§ **Data rows**:
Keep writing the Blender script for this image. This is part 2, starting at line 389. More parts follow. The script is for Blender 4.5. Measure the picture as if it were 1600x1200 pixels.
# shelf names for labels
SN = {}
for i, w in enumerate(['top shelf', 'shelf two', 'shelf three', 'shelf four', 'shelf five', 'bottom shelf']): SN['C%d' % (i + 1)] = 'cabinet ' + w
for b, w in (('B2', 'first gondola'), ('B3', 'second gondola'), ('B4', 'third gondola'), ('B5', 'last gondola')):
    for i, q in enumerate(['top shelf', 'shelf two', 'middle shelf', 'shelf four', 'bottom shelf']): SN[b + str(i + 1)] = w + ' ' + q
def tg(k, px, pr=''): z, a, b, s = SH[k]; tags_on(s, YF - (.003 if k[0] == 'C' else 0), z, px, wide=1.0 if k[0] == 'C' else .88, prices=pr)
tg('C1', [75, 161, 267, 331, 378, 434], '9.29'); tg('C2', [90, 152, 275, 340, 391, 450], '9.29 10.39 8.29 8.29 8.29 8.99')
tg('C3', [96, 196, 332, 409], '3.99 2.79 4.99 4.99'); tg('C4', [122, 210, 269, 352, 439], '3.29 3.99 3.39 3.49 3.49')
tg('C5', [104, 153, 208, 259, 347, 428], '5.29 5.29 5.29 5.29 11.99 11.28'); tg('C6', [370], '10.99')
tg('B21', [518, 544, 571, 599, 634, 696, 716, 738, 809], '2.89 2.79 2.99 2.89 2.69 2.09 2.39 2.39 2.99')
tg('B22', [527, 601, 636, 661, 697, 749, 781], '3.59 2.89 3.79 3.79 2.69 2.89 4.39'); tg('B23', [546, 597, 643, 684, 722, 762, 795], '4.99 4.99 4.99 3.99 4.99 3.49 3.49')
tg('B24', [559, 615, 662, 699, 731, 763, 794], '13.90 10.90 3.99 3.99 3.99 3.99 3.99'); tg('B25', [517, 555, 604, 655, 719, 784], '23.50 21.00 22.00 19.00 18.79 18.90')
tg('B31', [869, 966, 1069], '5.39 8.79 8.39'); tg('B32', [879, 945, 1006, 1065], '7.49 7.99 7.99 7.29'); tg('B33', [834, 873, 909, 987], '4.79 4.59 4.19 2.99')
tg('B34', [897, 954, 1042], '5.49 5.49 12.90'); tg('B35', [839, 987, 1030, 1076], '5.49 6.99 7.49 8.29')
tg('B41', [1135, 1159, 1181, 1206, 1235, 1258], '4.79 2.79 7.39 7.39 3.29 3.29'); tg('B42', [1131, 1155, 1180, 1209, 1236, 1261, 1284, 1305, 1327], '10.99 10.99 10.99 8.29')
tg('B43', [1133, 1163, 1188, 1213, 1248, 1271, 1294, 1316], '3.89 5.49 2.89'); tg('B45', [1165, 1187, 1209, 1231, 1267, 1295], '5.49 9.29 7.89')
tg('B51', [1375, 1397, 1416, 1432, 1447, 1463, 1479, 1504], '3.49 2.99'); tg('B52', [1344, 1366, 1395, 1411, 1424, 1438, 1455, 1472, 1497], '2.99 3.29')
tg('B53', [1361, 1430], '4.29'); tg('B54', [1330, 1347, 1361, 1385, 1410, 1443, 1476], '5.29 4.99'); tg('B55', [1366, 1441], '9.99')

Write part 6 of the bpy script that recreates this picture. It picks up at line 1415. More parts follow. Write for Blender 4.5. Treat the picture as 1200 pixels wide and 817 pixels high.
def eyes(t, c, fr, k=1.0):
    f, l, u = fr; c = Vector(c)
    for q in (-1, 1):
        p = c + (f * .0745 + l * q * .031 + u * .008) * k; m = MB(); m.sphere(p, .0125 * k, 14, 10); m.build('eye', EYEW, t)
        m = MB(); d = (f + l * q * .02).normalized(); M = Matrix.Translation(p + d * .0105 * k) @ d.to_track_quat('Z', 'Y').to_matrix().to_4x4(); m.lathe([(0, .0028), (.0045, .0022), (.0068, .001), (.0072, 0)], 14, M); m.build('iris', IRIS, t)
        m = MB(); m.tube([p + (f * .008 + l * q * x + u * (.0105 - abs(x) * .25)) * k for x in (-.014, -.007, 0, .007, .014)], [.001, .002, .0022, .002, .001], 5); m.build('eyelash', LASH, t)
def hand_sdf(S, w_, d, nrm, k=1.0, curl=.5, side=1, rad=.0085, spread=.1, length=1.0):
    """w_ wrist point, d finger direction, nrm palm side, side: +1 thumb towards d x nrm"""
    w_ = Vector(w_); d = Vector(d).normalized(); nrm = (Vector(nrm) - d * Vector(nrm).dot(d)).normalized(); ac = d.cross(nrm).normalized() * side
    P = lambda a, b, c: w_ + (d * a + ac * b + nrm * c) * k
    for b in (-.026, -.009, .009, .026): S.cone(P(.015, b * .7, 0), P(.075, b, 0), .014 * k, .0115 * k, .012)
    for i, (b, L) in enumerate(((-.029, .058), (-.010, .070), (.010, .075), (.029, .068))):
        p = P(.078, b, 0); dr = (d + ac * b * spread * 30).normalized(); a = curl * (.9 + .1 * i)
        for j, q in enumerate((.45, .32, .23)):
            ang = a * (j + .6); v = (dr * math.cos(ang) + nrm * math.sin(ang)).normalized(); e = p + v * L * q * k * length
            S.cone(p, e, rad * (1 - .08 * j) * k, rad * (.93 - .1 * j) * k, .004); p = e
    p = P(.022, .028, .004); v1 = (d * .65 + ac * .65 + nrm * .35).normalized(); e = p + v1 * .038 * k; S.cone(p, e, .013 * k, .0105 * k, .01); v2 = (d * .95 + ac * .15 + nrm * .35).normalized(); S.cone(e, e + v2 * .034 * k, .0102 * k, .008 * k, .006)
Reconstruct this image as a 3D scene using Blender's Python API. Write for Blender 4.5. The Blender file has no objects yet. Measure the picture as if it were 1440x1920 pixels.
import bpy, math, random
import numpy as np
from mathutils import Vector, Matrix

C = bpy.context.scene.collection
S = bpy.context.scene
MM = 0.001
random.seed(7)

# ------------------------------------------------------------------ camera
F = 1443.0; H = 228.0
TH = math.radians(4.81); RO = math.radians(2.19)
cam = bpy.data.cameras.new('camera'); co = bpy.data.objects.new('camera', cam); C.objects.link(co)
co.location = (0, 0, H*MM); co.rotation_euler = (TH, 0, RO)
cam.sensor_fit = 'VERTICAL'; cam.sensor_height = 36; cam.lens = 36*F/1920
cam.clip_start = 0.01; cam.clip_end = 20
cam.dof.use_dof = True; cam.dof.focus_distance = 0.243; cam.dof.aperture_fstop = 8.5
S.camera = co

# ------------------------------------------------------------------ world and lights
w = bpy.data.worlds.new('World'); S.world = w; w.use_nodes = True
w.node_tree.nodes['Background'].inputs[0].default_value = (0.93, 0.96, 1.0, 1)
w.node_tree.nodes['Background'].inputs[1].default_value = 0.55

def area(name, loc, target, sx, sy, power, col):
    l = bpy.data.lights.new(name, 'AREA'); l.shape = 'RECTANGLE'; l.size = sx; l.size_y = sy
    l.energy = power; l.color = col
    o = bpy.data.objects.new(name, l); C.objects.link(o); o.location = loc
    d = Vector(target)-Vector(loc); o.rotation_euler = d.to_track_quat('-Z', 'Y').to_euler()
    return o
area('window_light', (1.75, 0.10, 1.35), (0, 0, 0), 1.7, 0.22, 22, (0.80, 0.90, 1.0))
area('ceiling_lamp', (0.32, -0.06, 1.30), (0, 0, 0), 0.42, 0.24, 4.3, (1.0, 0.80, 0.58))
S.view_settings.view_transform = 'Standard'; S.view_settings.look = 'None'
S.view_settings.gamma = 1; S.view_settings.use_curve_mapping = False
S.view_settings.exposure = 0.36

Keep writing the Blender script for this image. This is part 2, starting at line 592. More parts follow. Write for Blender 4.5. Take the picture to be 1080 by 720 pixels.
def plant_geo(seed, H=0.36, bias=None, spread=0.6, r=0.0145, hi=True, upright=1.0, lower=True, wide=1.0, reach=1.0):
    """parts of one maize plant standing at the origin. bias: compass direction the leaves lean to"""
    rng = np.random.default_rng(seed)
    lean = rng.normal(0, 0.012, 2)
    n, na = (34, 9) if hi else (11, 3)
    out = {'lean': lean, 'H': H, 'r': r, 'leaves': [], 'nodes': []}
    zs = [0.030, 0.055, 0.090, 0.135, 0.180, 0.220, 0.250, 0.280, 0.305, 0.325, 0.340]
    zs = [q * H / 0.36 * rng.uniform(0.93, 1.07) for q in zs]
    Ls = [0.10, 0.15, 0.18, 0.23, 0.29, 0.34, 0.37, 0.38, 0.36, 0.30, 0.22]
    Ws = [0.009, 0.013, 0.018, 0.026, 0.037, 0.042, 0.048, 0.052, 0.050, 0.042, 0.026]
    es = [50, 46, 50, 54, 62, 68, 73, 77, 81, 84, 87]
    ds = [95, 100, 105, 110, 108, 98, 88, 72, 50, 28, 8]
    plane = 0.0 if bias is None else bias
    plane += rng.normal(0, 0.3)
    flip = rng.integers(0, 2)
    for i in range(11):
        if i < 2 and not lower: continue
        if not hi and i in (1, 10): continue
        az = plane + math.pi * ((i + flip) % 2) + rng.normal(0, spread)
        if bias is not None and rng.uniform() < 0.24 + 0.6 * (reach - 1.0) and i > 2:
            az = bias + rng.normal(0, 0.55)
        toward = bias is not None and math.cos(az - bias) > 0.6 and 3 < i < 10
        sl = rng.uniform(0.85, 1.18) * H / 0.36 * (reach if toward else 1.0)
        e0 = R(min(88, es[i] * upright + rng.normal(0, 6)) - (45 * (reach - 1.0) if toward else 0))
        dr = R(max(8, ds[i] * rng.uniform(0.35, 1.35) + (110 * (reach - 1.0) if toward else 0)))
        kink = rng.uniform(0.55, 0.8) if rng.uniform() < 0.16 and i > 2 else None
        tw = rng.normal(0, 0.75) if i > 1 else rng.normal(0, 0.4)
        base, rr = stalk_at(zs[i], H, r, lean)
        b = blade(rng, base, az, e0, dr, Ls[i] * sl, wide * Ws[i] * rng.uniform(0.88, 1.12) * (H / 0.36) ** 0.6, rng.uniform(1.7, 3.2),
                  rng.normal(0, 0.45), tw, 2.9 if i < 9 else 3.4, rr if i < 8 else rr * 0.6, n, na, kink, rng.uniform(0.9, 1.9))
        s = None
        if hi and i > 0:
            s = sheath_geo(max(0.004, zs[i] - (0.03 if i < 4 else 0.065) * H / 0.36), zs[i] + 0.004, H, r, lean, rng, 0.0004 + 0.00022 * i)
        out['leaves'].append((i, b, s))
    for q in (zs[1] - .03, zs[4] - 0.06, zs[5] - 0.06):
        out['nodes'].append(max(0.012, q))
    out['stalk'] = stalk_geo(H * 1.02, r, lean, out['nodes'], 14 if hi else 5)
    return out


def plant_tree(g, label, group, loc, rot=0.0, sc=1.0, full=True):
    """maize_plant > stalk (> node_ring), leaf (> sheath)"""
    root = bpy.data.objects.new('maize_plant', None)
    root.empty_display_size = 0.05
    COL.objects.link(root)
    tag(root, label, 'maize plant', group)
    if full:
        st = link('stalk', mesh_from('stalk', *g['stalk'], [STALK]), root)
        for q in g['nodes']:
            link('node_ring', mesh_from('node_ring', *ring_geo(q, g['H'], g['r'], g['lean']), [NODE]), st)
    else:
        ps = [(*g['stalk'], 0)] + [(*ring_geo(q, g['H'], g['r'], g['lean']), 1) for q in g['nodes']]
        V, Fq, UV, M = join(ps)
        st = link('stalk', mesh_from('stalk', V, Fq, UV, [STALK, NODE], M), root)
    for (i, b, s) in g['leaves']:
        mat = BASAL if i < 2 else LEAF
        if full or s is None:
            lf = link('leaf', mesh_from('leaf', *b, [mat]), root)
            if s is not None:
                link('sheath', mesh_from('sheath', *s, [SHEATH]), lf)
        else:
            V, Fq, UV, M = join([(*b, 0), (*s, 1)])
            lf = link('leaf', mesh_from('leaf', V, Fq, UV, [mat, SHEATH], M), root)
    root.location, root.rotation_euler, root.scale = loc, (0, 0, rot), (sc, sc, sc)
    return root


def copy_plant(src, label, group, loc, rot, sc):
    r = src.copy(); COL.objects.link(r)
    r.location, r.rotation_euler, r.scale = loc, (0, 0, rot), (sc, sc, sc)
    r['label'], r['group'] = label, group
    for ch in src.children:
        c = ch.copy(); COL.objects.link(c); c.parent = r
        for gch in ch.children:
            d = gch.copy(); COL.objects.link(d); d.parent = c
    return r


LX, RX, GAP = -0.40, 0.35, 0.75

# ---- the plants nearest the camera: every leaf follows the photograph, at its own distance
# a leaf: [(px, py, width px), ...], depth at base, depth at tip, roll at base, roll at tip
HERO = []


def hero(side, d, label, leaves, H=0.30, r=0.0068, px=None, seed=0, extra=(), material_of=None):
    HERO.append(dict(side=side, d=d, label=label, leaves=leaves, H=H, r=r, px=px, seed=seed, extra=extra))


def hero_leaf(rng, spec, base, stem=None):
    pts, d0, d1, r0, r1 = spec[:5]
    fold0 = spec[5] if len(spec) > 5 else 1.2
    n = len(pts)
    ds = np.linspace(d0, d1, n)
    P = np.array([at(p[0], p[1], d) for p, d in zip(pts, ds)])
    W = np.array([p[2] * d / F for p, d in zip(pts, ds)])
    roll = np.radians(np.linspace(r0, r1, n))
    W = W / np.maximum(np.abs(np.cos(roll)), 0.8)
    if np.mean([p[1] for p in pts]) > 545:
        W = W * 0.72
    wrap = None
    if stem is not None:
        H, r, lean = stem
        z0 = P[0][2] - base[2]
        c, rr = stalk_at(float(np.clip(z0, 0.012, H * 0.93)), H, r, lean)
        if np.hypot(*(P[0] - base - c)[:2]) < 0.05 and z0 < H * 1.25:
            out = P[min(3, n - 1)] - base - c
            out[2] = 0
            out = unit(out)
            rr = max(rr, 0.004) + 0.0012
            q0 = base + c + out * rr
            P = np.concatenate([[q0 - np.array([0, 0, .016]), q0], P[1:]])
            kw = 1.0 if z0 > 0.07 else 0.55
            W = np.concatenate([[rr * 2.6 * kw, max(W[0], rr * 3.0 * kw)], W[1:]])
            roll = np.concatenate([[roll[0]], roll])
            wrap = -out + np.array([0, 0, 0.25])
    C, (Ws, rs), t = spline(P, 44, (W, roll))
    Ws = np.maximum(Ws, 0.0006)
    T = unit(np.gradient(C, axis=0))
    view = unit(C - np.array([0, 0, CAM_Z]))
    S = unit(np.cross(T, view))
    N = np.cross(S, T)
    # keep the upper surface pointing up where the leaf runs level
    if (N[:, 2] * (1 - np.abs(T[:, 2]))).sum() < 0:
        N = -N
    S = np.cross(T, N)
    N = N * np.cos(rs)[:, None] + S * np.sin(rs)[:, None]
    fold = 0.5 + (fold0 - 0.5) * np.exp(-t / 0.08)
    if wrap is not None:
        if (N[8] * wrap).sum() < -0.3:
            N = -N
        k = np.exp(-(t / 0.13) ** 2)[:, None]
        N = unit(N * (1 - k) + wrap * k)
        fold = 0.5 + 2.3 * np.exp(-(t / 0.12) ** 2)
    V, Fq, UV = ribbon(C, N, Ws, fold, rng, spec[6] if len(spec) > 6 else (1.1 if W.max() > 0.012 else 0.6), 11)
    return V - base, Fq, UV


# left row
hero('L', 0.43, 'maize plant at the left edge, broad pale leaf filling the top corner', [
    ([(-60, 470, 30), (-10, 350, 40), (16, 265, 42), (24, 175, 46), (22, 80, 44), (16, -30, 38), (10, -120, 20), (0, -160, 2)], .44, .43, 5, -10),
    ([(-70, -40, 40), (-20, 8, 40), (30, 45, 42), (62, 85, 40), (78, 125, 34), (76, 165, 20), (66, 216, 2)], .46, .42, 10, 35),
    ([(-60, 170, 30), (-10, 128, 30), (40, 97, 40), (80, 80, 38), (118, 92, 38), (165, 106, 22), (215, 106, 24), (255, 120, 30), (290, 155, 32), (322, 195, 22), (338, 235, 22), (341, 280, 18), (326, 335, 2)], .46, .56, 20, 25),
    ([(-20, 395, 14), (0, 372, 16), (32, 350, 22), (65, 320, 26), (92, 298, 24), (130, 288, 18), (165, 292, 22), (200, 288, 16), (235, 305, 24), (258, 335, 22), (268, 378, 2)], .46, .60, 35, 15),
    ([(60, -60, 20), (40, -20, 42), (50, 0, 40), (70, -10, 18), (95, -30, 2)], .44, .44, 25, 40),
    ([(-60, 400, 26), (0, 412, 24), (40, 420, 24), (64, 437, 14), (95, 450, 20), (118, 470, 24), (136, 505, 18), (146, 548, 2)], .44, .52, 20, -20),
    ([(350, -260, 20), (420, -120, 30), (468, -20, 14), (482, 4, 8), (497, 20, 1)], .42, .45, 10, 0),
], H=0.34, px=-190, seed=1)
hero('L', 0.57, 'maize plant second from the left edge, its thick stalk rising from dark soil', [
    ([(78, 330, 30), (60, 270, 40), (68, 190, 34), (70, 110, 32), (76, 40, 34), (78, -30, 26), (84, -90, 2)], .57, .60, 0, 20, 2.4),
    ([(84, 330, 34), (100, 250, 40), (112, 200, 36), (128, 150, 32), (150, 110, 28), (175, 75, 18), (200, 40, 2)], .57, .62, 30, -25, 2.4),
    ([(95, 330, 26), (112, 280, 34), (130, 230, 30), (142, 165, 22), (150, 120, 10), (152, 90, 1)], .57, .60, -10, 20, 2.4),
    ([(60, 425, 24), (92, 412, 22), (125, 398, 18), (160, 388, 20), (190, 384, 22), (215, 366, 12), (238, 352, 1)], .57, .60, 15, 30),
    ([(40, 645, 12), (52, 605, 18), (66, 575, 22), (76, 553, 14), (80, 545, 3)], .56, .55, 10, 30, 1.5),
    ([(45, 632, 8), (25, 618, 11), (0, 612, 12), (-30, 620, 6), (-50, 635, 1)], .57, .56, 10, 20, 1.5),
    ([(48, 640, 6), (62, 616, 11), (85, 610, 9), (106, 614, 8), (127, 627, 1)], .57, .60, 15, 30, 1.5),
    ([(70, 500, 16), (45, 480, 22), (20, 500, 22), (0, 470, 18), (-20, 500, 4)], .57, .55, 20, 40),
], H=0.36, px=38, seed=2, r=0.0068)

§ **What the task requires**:
Each line from the one containing "Reconstruct this image" through the one containing "S.camera = co" must be retyped exactly, the first and last of these included.

§ **Response**:
Reconstruct this image as a 3D scene using Blender's Python API. Write for Blender 4.5. The Blender file has no objects yet. Measure the picture as if it were 1440x1920 pixels.
import bpy, math, random
import numpy as np
from mathutils import Vector, Matrix

C = bpy.context.scene.collection
S = bpy.context.scene
MM = 0.001
random.seed(7)

# ------------------------------------------------------------------ camera
F = 1443.0; H = 228.0
TH = math.radians(4.81); RO = math.radians(2.19)
cam = bpy.data.cameras.new('camera'); co = bpy.data.objects.new('camera', cam); C.objects.link(co)
co.location = (0, 0, H*MM); co.rotation_euler = (TH, 0, RO)
cam.sensor_fit = 'VERTICAL'; cam.sensor_height = 36; cam.lens = 36*F/1920
cam.clip_start = 0.01; cam.clip_end = 20
cam.dof.use_dof = True; cam.dof.focus_distance = 0.243; cam.dof.aperture_fstop = 8.5
S.camera = co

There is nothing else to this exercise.